Mulan Cut Her Hair and Took Her Father's Sword Because Nobody Else Was Going to Survive the War

1 min read

Disney's Mulan begins with a failure. Mulan goes to the matchmaker, the institution that will determine her value to her family and her society, and she destroys the meeting through a combination of anxiety, a cricket, and a temperament that does not fit the mold she is being pressed into. She is a disaster as a bride. She is also, as the film will demonstrate, a genius as a soldier, and the distance between those two performances is the film's central argument: that the system determining your worth might be measuring the wrong things.
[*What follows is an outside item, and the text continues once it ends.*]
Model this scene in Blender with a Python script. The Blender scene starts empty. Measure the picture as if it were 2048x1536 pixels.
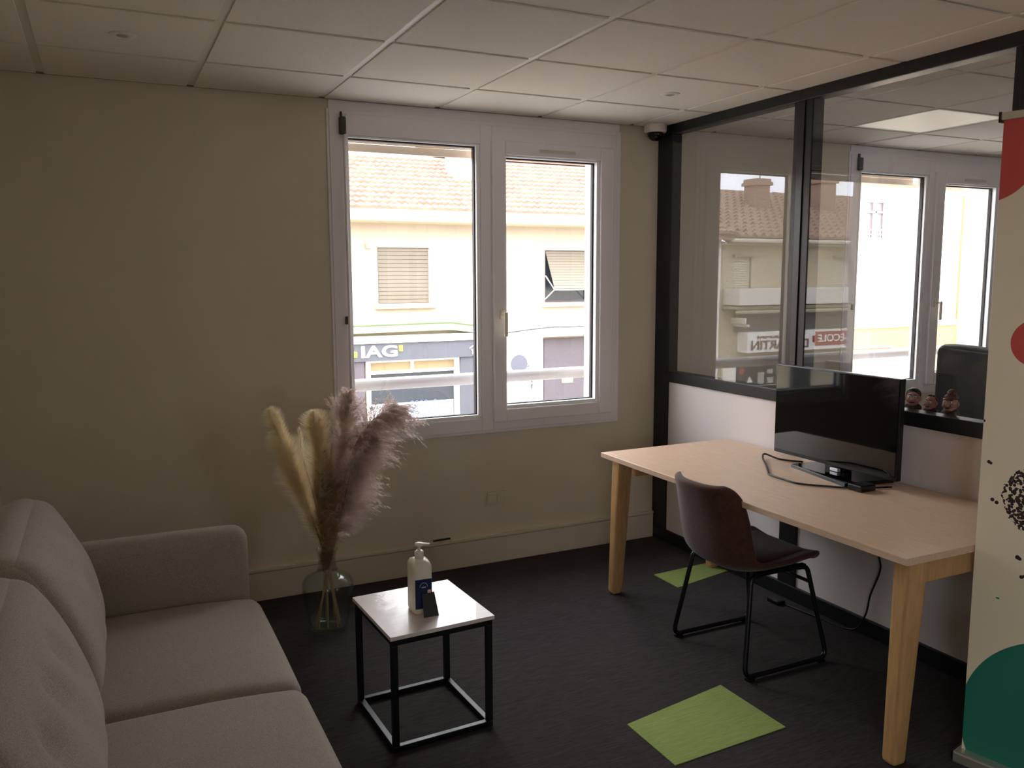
import bpy, bmesh, math, random
from mathutils import Vector, Matrix, Euler
random.seed(7)
PI = math.pi
S = bpy.context.scene
COL = S.collection

# ------------------------------------------------------------------ camera
cam_d = bpy.data.cameras.new('camera'); cam = bpy.data.objects.new('camera', cam_d); COL.objects.link(cam)
yaw, pitch, roll = .4505, -.1272, -.0041
fwd = Vector((math.sin(yaw)*math.cos(pitch), math.cos(yaw)*math.cos(pitch), math.sin(pitch)))
rt = Vector((math.cos(yaw), -math.sin(yaw), 0)); up = rt.cross(fwd)
r2 = rt*math.cos(roll) + up*math.sin(roll); u2 = -rt*math.sin(roll) + up*math.cos(roll)
cam.matrix_world = Matrix((( r2.x, u2.x, -fwd.x, -3.0595), (r2.y, u2.y, -fwd.y, -4.2481), (r2.z, u2.z, -fwd.z, 1.6192), (0,0,0,1)))
cam_d.sensor_fit = 'HORIZONTAL'; cam_d.sensor_width = 36; cam_d.lens = 1687.9/2048*36
cam_d.clip_start = .05; cam_d.clip_end = 200
S.camera = cam

# ------------------------------------------------------------------ sky and exposure
SKY = 8.2
w = bpy.data.worlds.new('sky'); S.world = w; w.use_nodes = True
nt = w.node_tree; bg = nt.nodes['Background']
tc = nt.nodes.new('ShaderNodeTexCoord'); nz = nt.nodes.new('ShaderNodeTexNoise'); rp = nt.nodes.new('ShaderNodeValToRGB')
nz.inputs['Scale'].default_value = 1.6; nz.inputs['Detail'].default_value = 4
rp.color_ramp.elements[0].position = .3; rp.color_ramp.elements[0].color = (.80,.86,.98,1)
rp.color_ramp.elements[1].position = .75; rp.color_ramp.elements[1].color = (1,.99,.97,1)
nt.links.new(tc.outputs['Generated'], nz.inputs['Vector']); nt.links.new(nz.outputs['Fac'], rp.inputs['Fac'])
nt.links.new(rp.outputs['Color'], bg.inputs['Color']); bg.inputs['Strength'].default_value = SKY
S.view_settings.view_transform = 'Standard'; S.view_settings.look = 'None'
S.view_settings.gamma = 1; S.view_settings.use_curve_mapping = False
S.view_settings.exposure = 0.5
S.cycles.max_bounces = 12; S.cycles.diffuse_bounces = 6; S.cycles.glossy_bounces = 4; S.cycles.transparent_max_bounces = 24
S.cycles.transmission_bounces = 8

def portal(name, loc, rot, sx, sy):
    l = bpy.data.lights.new(name, 'AREA'); l.shape = 'RECTANGLE'; l.size = sx; l.size_y = sy
    l.cycles.is_portal = True
    o = bpy.data.objects.new(name, l); COL.objects.link(o); o.location = loc; o.rotation_euler = rot
# openings of the rooms (portals only guide the sky light; they give off none)
WIN1 = (-2.004, -.333, .765, 2.42)
WIN2 = (1.526, 3.17, .765, 2.42)
portal('window_light', ((WIN1[0]+WIN1[1])/2, .28, 1.59), (-PI/2,0,0), 1.7, 1.66)
portal('window_light', ((WIN2[0]+WIN2[1])/2, .28, 1.59), (-PI/2,0,0), 1.7, 1.66)
FILL_REAR = [(.9,2.0,1.2,2.2)]  # unseen window added in the next room's rear wall to let in fill light
FILL_SIDE = [(-6.4,-4.95,1.0,2.2)]      # fill window added to the left wall, unseen behind the camera
for x0,x1,z0,z1 in FILL_REAR:
    portal('rear_fill_portal', ((x0+x1)/2, -7.1, (z0+z1)/2), (PI/2,0,0), x1-x0, z1-z0)
for y0,y1,z0,z1 in FILL_SIDE:
    portal('side_fill_portal', (-3.70, (y0+y1)/2, (z0+z1)/2), (0,-PI/2,0), z1-z0, y1-y0)

# ------------------------------------------------------------------ helpers
def lin(c):
    return tuple((v/255/12.92 if v/255 <= .04045 else ((v/255+.055)/1.055)**2.4) for v in c) + (1,)
MATS = {}
def mat(name, rgb, rough=.6, metal=0, bump=None, var=None, emit=None, spec=.5, coat=0, sheen=0, stretch=None):
    """procedural principled material. bump=(scale,strength); var=(scale,amount)."""
    if name in MATS: return MATS[name]
    m = bpy.data.materials.new(name); m.use_nodes = True; n = m.node_tree; b = n.nodes['Principled BSDF']
    c = lin(rgb)
    b.inputs['Base Color'].default_value = c; b.inputs['Roughness'].default_value = rough; b.inputs['Metallic'].default_value = metal
    b.inputs['Specular IOR Level'].default_value = spec
    b.inputs['Coat Weight'].default_value = coat; b.inputs['Sheen Weight'].default_value = sheen
    if bump or var:
        t = n.nodes.new('ShaderNodeTexCoord'); mp = n.nodes.new('ShaderNodeMapping'); n.links.new(t.outputs['Object'], mp.inputs['Vector'])
        if stretch: mp.inputs['Scale'].default_value = stretch
    if var:
        z = n.nodes.new('ShaderNodeTexNoise'); z.inputs['Scale'].default_value = var[0]; z.inputs['Detail'].default_value = 5
        z.inputs['Roughness'].default_value = .6
        n.links.new(mp.outputs['Vector'], z.inputs['Vector'])
        r = n.nodes.new('ShaderNodeValToRGB'); a = var[1]
        r.color_ramp.elements[0].position = .3; r.color_ramp.elements[1].position = .7
        r.color_ramp.elements[0].color = tuple(min(1,v*(1-a)) for v in c[:3])+(1,)
        r.color_ramp.elements[1].color = tuple(min(1,v*(1+a)) for v in c[:3])+(1,)
        n.links.new(z.outputs['Fac'], r.inputs['Fac']); n.links.new(r.outputs['Color'], b.inputs['Base Color'])
    if bump:
        z = n.nodes.new('ShaderNodeTexNoise'); z.inputs['Scale'].default_value = bump[0]; z.inputs['Detail'].default_value = 3
        n.links.new(mp.outputs['Vector'], z.inputs['Vector'])
        q = n.nodes.new('ShaderNodeBump'); q.inputs['Strength'].default_value = bump[1]; q.inputs['Distance'].default_value = .01
        n.links.new(z.outputs['Fac'], q.inputs['Height']); n.links.new(q.outputs['Normal'], b.inputs['Normal'])
    if emit:
        b.inputs['Emission Color'].default_value = c; b.inputs['Emission Strength'].default_value = emit
    MATS[name] = m; return m

def glass(name, tint=(1,1,1), boost=1.0, haze=0):
    m = bpy.data.materials.new(name); m.use_nodes = True; n = m.node_tree; n.nodes.clear()
    out = n.nodes.new('ShaderNodeOutputMaterial'); mx = n.nodes.new('ShaderNodeMixShader')
    tr = n.nodes.new('ShaderNodeBsdfTransparent'); gl = n.nodes.new('ShaderNodeBsdfGlossy'); fr = n.nodes.new('ShaderNodeFresnel')
    ge = n.nodes.new('ShaderNodeNewGeometry'); ma = n.nodes.new('ShaderNodeMapRange')
    ma.inputs['To Min'].default_value = 1.5*boost; ma.inputs['To Max'].default_value = 1/(1.5*boost)
    n.links.new(ge.outputs['Backfacing'], ma.inputs['Value']); n.links.new(ma.outputs['Result'], fr.inputs['IOR'])
    tr.inputs['Color'].default_value = (*tint,1); gl.inputs['Roughness'].default_value = 0.0
    n.links.new(fr.outputs['Fac'], mx.inputs['Fac']); n.links.new(tr.outputs[0], mx.inputs[1]); n.links.new(gl.outputs[0], mx.inputs[2])
    n.links.new(mx.outputs[0], out.inputs['Surface'])
    return m

WL = {}   # world location of roots
def thing(name, label, cat, loc, group=None, kind=None):
    o = bpy.data.objects.new(name, None); COL.objects.link(o); o.location = loc; o.empty_display_size = .1
    WL[o.name] = Vector(loc)
    if label: o['label'] = label
    if cat: o['category'] = cat
    if group: o['group'] = group
    if kind: o['kind'] = kind
    return o
def tag(o, label, cat, group=None, kind=None):
    o['label'] = label; o['category'] = cat
    if group: o['group'] = group
    if kind: o['kind'] = kind
    return o
def obj(name, bm, m, parent=None, smooth=False, label=None, kind=None):
    """links bm (built in world coordinates) as one mesh object"""
    me = bpy.data.meshes.new(name)
    vs = [v.co for v in bm.verts]
    if parent is not None: base = WL[parent.name]
    else:
        lo = [min(v[i] for v in vs) for i in range(3)]; hi = [max(v[i] for v in vs) for i in range(3)]
        base = Vector(((lo[0]+hi[0])/2, (lo[1]+hi[1])/2, lo[2]))
    for v in bm.verts: v.co -= base
    bm.to_mesh(me); bm.free()
    for mm in (m if isinstance(m, (list,tuple)) else [m]): me.materials.append(mm)
    if smooth: me.polygons.foreach_set('use_smooth', [True]*len(me.polygons))
    o = bpy.data.objects.new(name, me); COL.objects.link(o); WL[o.name] = base
    if parent is not None: o.parent = parent
    else: o.location = base
    if label: o['label'] = label
    if kind: o['kind'] = kind
    return o
def struct(name, bm, m, smooth=False):
    o = obj(name, bm, m, None, smooth); o['kind'] = 'structure'; return o
def new(): return bmesh.new()
def box(bm, x0, x1, y0, y1, z0, z1, bev=0):
    c = bmesh.ops.create_cube(bm, size=1)['verts']
    for v in c:
        v.co = Vector(((x0+x1)/2 + v.co.x*(x1-x0), (y0+y1)/2 + v.co.y*(y1-y0), (z0+z1)/2 + v.co.z*(z1-z0)))
    if bev:
        es = list({e for v in c for e in v.link_edges})
        bmesh.ops.bevel(bm, geom=es, offset=bev, segments=2, affect='EDGES', profile=.5)
    return bm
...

Barry Cook and Tony Bancroft, the film's directors, built the story around the Ballad of Mulan, a Chinese poem that has been retold for over a thousand years. Dr. Lan Dong of the University of Illinois Springfield, in her cross-cultural study of Mulan's literary history, has traced how the figure has been adapted across dynasties and nations, each version emphasizing different aspects of her story. Disney's version emphasizes choice. Mulan does not go to war because she wants glory. She goes because her father is old and injured and will die in the army, and no one else in the family can take his place.

The Training Montage That Was Actually About Thinking Differently

Mulan cannot match the other soldiers in raw strength. She is smaller, lighter, and physically disadvantaged in every drill. Her breakthrough comes not through getting stronger but through solving the problem differently, using the weights that drag the other soldiers down as tools for climbing. This is the film's recurring structure: Mulan succeeds by thinking around obstacles that others try to power through, and this quality, more than any combat skill, is what makes her valuable.

The avalanche scene is the clearest demonstration. Faced with an army that outnumbers hers, Mulan does not fight. She causes an avalanche. She uses the mountain itself as a weapon, which requires the kind of lateral thinking that military hierarchies historically undervalue because it does not fit neatly into command structures.

The Emperor Who Bowed

When the Emperor of China bows to Mulan in front of the assembled population, the gesture is political and personal simultaneously. He is acknowledging that a woman saved China. He is also acknowledging that the system that excluded her from service was wrong, and that acknowledgment, from the person who represents the system, is more valuable than any medal or promotion.